FIRST IMPEACHMENT INQUIRY VOTE SET
WASHINGTON — House Democrats are laying the groundwork for the next phase of their impeachment inquiry with a vote this week on a resolution to affirm the investigation, set rules for public hearings and outline the potential process for writing articles of impeachment against President Donald Trump.
House Speaker Nancy Pelosi announced a vote on the resolution, which would be the first formal House vote on the impeachment inquiry. It aims to nullify complaints from Trump and his allies — amplified last week when Republicans stormed a secure room used for impeachment interviews
— that the process is illegitimate, unfair and lacking in due process.
Despite the move toward a vote, Democrats insisted they weren’t yielding to Republican pressure. Pelosi dismissed the White House’s argument that impeachment requires an authorizing vote as having “no merit.” She noted a federal judge agreed with Democrats in a ruling last week.
Trump has cited the lack of a House vote as a reason to refuse cooperation with the impeachment investigation. In the wake of Pelosi’s announcement, the White House said nothing had changed.

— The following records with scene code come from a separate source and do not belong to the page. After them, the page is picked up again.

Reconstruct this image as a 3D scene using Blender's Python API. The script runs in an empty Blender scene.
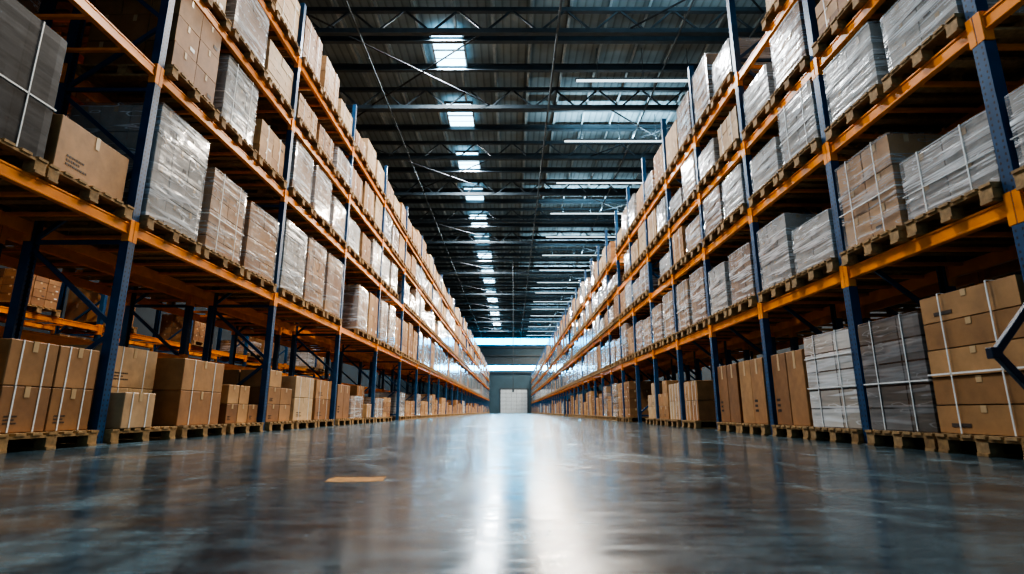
import bpy, bmesh, math, random
from mathutils import Vector, Matrix
R = random.Random(7)
S = 0.32
scene = bpy.context.scene
COL = scene.collection

# ------------------------------------------------------------ materials
def new_mat(name):
    m = bpy.data.materials.new(name); m.use_nodes = True
    nt = m.node_tree
    b = nt.nodes["Principled BSDF"]
    return m, nt, b
def nd(nt, t, **kw):
    n = nt.nodes.new(t)
    for k, v in kw.items(): setattr(n, k, v)
    return n
def lk(nt, a, b): nt.links.new(a, b)
def math_n(nt, op, a=None, b=None, v=None):
    n = nd(nt, "ShaderNodeMath", operation=op)
    if a is not None: lk(nt, a, n.inputs[0])
    if b is not None: lk(nt, b, n.inputs[1])
    if v is not None: n.inputs[1].default_value = v
    return n.outputs[0]
def ramp(nt, fac, stops, interp='LINEAR'):
    n = nd(nt, "ShaderNodeValToRGB"); n.color_ramp.interpolation = interp
    e = n.color_ramp.elements
    e[0].position = stops[0][0]; e[0].color = (*stops[0][1], 1)
    e[1].position = stops[-1][0]; e[1].color = (*stops[-1][1], 1)
    for p, c in stops[1:-1]:
        x = e.new(p); x.color = (*c, 1)
    lk(nt, fac, n.inputs[0]); return n.outputs[0]
def mixc(nt, fac, a, b, mode='MIX'):
    n = nd(nt, "ShaderNodeMix", data_type='RGBA', blend_type=mode)
    for s, v in ((n.inputs[0], fac), (n.inputs[6], a), (n.inputs[7], b)):
        if hasattr(v, "default_value") or hasattr(v, "links"): lk(nt, v, s)
        elif isinstance(v, (int, float)): s.default_value = v
        else: s.default_value = (*v, 1)
    return n.outputs[2]
def objcoord(nt, scale=(1, 1, 1), rot=(0, 0, 0)):
    tc = nd(nt, "ShaderNodeTexCoord"); mp = nd(nt, "ShaderNodeMapping")
    mp.inputs["Scale"].default_value = scale; mp.inputs["Rotation"].default_value = rot
    lk(nt, tc.outputs["Object"], mp.inputs[0]); return mp.outputs[0]
def noise(nt, vec, scale, detail=3, rough=.5, dist=0):
    n = nd(nt, "ShaderNodeTexNoise"); n.inputs["Scale"].default_value = scale
    n.inputs["Detail"].default_value = detail; n.inputs["Roughness"].default_value = rough
    n.inputs["Distortion"].default_value = dist
    lk(nt, vec, n.inputs["Vector"]); return n.outputs["Fac"]
def bump(nt, b, h, strength, dist=.01):
    n = nd(nt, "ShaderNodeBump"); n.inputs["Strength"].default_value = strength
    n.inputs["Distance"].default_value = dist
    lk(nt, h, n.inputs["Height"]); lk(nt, n.outputs[0], b.inputs["Normal"])
def rnd(nt):
    at = nd(nt, "ShaderNodeAttribute", attribute_name="tint")
    oi = nd(nt, "ShaderNodeObjectInfo")
    s = math_n(nt, 'ADD', at.outputs["Fac"], oi.outputs["Random"])
    return math_n(nt, 'FRACT', s)

def simple(name, col, rough=.5, metal=0, nscale=6, var=.25, bmp=0):
    m, nt, b = new_mat(name)
    v = objcoord(nt); f = noise(nt, v, nscale, 4, .6)
    d = tuple(c * (1 - var) for c in col); l = tuple(min(1, c * (1 + var)) for c in col)
    lk(nt, ramp(nt, f, [(.3, d), (.7, l)]), b.inputs["Base Color"])
    b.inputs["Roughness"].default_value = rough; b.inputs["Metallic"].default_value = metal
    if bmp: bump(nt, b, f, bmp)
    return m

def cardboard(name, stops):
    m, nt, b = new_mat(name)
    r = rnd(nt); c = ramp(nt, r, stops)
    v = objcoord(nt, (3, 3, 3)); f = noise(nt, v, 2, 4, .6)
    c2 = mixc(nt, 1.0, c, ramp(nt, f, [(.3, (.75, .75, .75)), (.7, (1.1, 1.1, 1.1))]), 'MULTIPLY')
    lk(nt, c2, b.inputs["Base Color"]); b.inputs["Roughness"].default_value = .62
    v2 = objcoord(nt, (1, 1, 40)); bump(nt, b, noise(nt, v2, 4, 2), .12, .004)
    return m
M_card = cardboard("cardboard", [(0, (.23, .105, .039)), (.35, (.34, .17, .068)), (.7, (.46, .26, .113)), (1, (.29, .14, .05))])
M_cardp = cardboard("pale_cardboard", [(0, (.4, .24, .115)), (.5, (.52, .36, .2)), (1, (.46, .29, .155))])
M_tape = simple("packing_tape", (.5, .35, .2), .3, var=.1)
M_tan = simple("worn_tan_tape", (.3, .135, .025), .9, nscale=20, var=.5)
M_strap = simple("white_strapping", (.75, .75, .73), .4, var=.1)
M_print = simple("printed_ink", (.06, .04, .03), .6, var=.2)

WR = [(0, (.2, .2, .2)), (.1, (.46, .46, .46)), (.2, (.46, .35, .24)), (.32, (.35, .2, .1)), (.45, (.5, .49, .48)), (.56, (.41, .22, .1)), (.68, (.52, .43, .34)), (.8, (.33, .19, .09)), (.9, (.25, .25, .26)), (1, (.44, .29, .17))]
def wrapmat(name, trans=False, stops=WR, hi_amt=.55, hic=(.74, .77, .8), coat=1.0, thru=.24, bmp=.4, rough=.2, spec=.5):
    m, nt, b = new_mat(name)
    r = rnd(nt)
    base = ramp(nt, r, stops)
    br = nd(nt, "ShaderNodeTexBrick"); br.offset = 0
    tc = nd(nt, "ShaderNodeTexCoord"); sp = nd(nt, "ShaderNodeSeparateXYZ"); cb = nd(nt, "ShaderNodeCombineXYZ")
    lk(nt, tc.outputs["Object"], sp.inputs[0])
    xy = math_n(nt, 'ADD', sp.outputs[0], sp.outputs[1])
    lk(nt, xy, cb.inputs[0]); lk(nt, sp.outputs[2], cb.inputs[1])
    lk(nt, cb.outputs[0], br.inputs["Vector"])
    br.inputs["Scale"].default_value = 1; br.inputs["Brick Width"].default_value = .345
    br.inputs["Row Height"].default_value = .2; br.inputs["Mortar Size"].default_value = .009
    br.inputs["Mortar Smooth"].default_value = .3
    br.inputs["Color1"].default_value = (1, .98, .95, 1); br.inputs["Color2"].default_value = (.58, .51, .44, 1)
    br.inputs["Mortar"].default_value = (.05, .035, .025, 1)
    if not trans: base = mixc(nt, .92, base, br.outputs["Color"], 'MULTIPLY')
    st = noise(nt, objcoord(nt, (.4, .4, 6)), 1.8, 2, .5, .1)
    cr = noise(nt, objcoord(nt, (1.1, 1.1, 7), (.6, .5, 0)), 1.4, 2, .5, .1)
    bl = noise(nt, objcoord(nt, (1, 1, .6)), 1.8, 1, .5)
    stk = ramp(nt, st, [(.52, (0, 0, 0)), (.57, (1, 1, 1)), (.64, (.2, .2, .2))])
    crk = ramp(nt, cr, [(.54, (0, 0, 0)), (.555, (1.3, 1.3, 1.3)), (.57, (0, 0, 0))])
    blk = ramp(nt, bl, [(.5, (0, 0, 0)), (.75, (.5, .5, .5))])
    hi = math_n(nt, 'MAXIMUM', stk, crk); hi = math_n(nt, 'MAXIMUM', hi, blk); hi = math_n(nt, 'MULTIPLY', hi, v=hi_amt)
    col = mixc(nt, hi, base, hic)  # streak, crease and sheen highlights painted into the film colour
    lk(nt, col, b.inputs["Base Color"])
    b.inputs["Roughness"].default_value = rough; b.inputs["Specular IOR Level"].default_value = spec
    b.inputs["Coat Weight"].default_value = coat; b.inputs["Coat Roughness"].default_value = .08
    hsum = math_n(nt, 'ADD', st, cr); bump(nt, b, hsum, bmp, .03)
    if trans:
        tr = nd(nt, "ShaderNodeBsdfTransparent"); mx = nd(nt, "ShaderNodeMixShader")
        f = math_n(nt, 'MULTIPLY_ADD', hi, v=1.1)
        f.node.inputs[2].default_value = thru
        lk(nt, f, mx.inputs[0]); lk(nt, tr.outputs[0], mx.inputs[1]); lk(nt, b.outputs[0], mx.inputs[2])
        lk(nt, mx.outputs[0], nt.nodes["Material Output"].inputs[0])
    return m
M_wrap = wrapmat("stretch_film")
M_wrapt = wrapmat("clear_stretch_film", True, [(0, (.52, .53, .54)), (1, (.6, .6, .6))], .58)
M_wrapc = wrapmat("glossy_clear_stretch_film", True, [(0, (.5, .51, .52)), (1, (.6, .6, .6))], .42, thru=.1)
M_wrapd = wrapmat("dark_stretch_film", False, [(0, (.01, .01, .012)), (1, (.016, .016, .018))], .35, (.035, .037, .04), 0, bmp=.08, rough=.5, spec=.2)
M_wrapg = wrapmat("grey_stretch_film", False, [(0, (.13, .135, .14)), (1, (.19, .19, .19))], .35, (.4, .42, .44), .5)
M_wrapw = wrapmat("white_stretch_film", False, [(0, (.52, .53, .53)), (1, (.6, .6, .58))], .6)
M_cgrey = cardboard("grey_board_cartons", [(0, (.33, .3, .27)), (.5, (.46, .43, .39)), (1, (.37, .33, .28))])

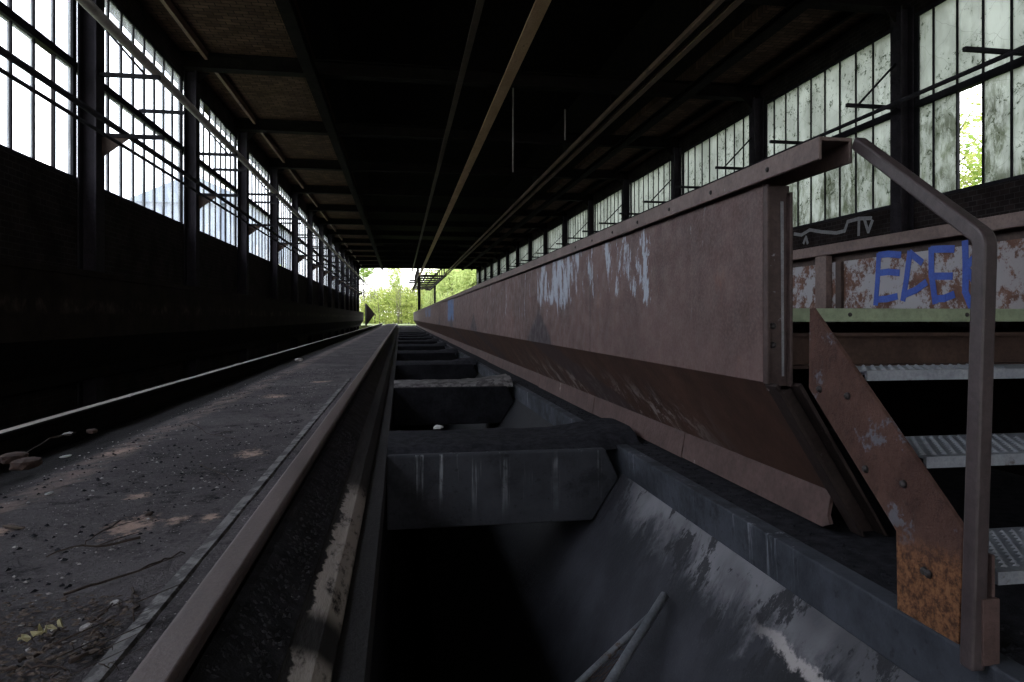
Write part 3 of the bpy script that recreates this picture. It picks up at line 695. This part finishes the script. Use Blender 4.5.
# bent tube frame lying in the pit
t = empty('tube_frame', (.8, 2.3, -2.2))
A = at_d(665, 595, 2.80); Bq = at_d(389, 1032, 1.85)
A2 = A + (Bq-A)*.055; Cq = at_d(463, 792, 2.35)
m = MB(); m.sweep([A, A+(Bq-A)*.5, Bq], .0185, 10); m.build('tube', M['tube'], t)
m = MB(); m.sweep([A2, A2+(Cq-A2)*.5, Cq], .013, 8); m.build('thin_tube', M['tube'], t)
m = MB()
for i in range(1, 14):
    f = i/14; p = A+(Bq-A)*(.14+.3*f); q_ = A2+(Cq-A2)*(.18+.82*f); m.sweep([p, (p+q_)/2-Vector((0,0,.01)), q_], .002, 4)
for i in range(1, 6):
    f = i/6; p = (A+(Bq-A)*.2)*(1-f)+(A2+(Cq-A2)*.25)*f; q_ = (A+(Bq-A)*.45)*(1-f)+Cq*f; m.sweep([p, (p+q_)/2-Vector((0,0,.01)), q_], .002, 4)
m.build('wire_mesh', M['darkrust'], t)
tag(t, 'bent grey tube frame with torn wire mesh leaning on the pit chute', 'tube frame')

# ------------------------------------------------------------------ debris on the dirt
ZF = -.562
def twig(P, r, label, grp='dry twigs on the dirt'):
    P = [at_z(px, py, ZF) for px, py in P]; Q = []
    for a_, b_ in zip(P, P[1:]):
        for i in range(4):
            f = i/4; p = a_*(1-f)+b_*f; Q.append(p+Vector((random.uniform(-1,1)*.006, random.uniform(-1,1)*.006, .004+random.random()*.01)))
    Q.append(P[-1]); r *= .6; rr = [r*(1-.6*i/len(Q)) for i in range(len(Q))]
    m = MB(); m.sweep(Q, rr, 6); 
    if len(Q) > 6:
        k_ = len(Q)//2; m.sweep([Q[k_], Q[k_]+Vector((.04,.03,.008)), Q[k_]+Vector((.07,.09,.004))], [r*.5, r*.4, r*.2], 5)
    return tag(m.build('twig', M['twig']), label, 'twig', grp)
twig([(142,541),(95,549),(46,557)], .006, 'long straight dark twig lying left of the pinkish dust patch')
twig([(67,597),(112,582),(160,567),(185,553)], .005, 'longest thin twig slanting toward the grey steel strip')
twig([(119,524),(100,537),(85,547)], .004, 'short twig right below the pinkish dust patch')
twig([(77,434),(50,441),(20,459)], .005, 'dark twig near the bright left rail')
twig([(200,468),(232,482)], .004, 'short thin twig on the dirt right of middle')
twig([(133,590),(137,605),(134,622)], .005, 'small curled twig beside the grey strip')
twig([(20,664),(45,652),(60,630)], .006, 'dark stick beside the yellow scrap')
twig([(72,668),(105,648)], .007, 'stubby stick in the litter near the bottom edge')
twig([(95,625),(120,600)], .004, 'thin stick above the litter near the grey strip')
twig([(5,676),(30,672),(66,671)], .005, 'stick lying at the bottom left corner')
twig([(190,425),(212,437),(240,441)], .004, 'faint twig on the dirt near the pit rail, far from viewer')
def lump(px, py, s, mat, name, label, cat, z=ZF, grp=None):
    p = at_z(px, py, z); bm = bmesh.new(); bmesh.ops.create_icosphere(bm, subdivisions=2, radius=1)
    m = MB(); sx, sy, sz = s; rot = random.random()*3
    vs = []
    for v in bm.verts:
        q = v.co.copy(); mx = max(abs(q.x), abs(q.y), abs(q.z)); q = q.lerp(q/mx, .92 if 'brick' in name else .6)*(1+(.12 if 'brick' in name else .25)*mn.noise(q*1.7+Vector((px, py, 0))))
        x, y = q.x*sx, q.y*sy; vs.append(p+Vector((x*math.cos(rot)-y*math.sin(rot), x*math.sin(rot)+y*math.cos(rot), sz*.8+q.z*sz)))
    m.add(vs, [[v.index for v in f.verts] for f in bm.faces]); bm.free()
    return tag(m.build(name, mat), label, cat, grp)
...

Pelosi “is finally admitting what the rest of America already knew — that Democrats were conducting an unauthorized impeachment proceeding, refusing to give the President due process, and their secret, shady, closed door depositions are completely and irreversibly illegitimate,” said White House press secretary Stephanie Grisham.
Official to testify he reported concerns about Trump’s pressure
Meanwhile, a military officer at the National Security Council twice raised concerns over the Trump administration’s push to have Ukraine investigate Democrats and
Joe Biden, according to testimony the official is prepared to deliver Tuesday in the House impeachment inquiry.
Alexander Vindman, an Army lieutenant colonel who served in Iraq and, later, as a diplomat, is prepared to tell House investigators that he listened to Trump’s July 25 call with new Ukraine President Volodymr Zelensky and reported his concerns to the NSC’s lead counsel.
“I was concerned by the call,” Vindman will say, according to prepared testimony obtained Monday night by The Associated Press. “I did not think it was proper to demand that a foreign government investigate a U.S. citizen, and I was worried about the implications for the U.S. government’s support of Ukraine.”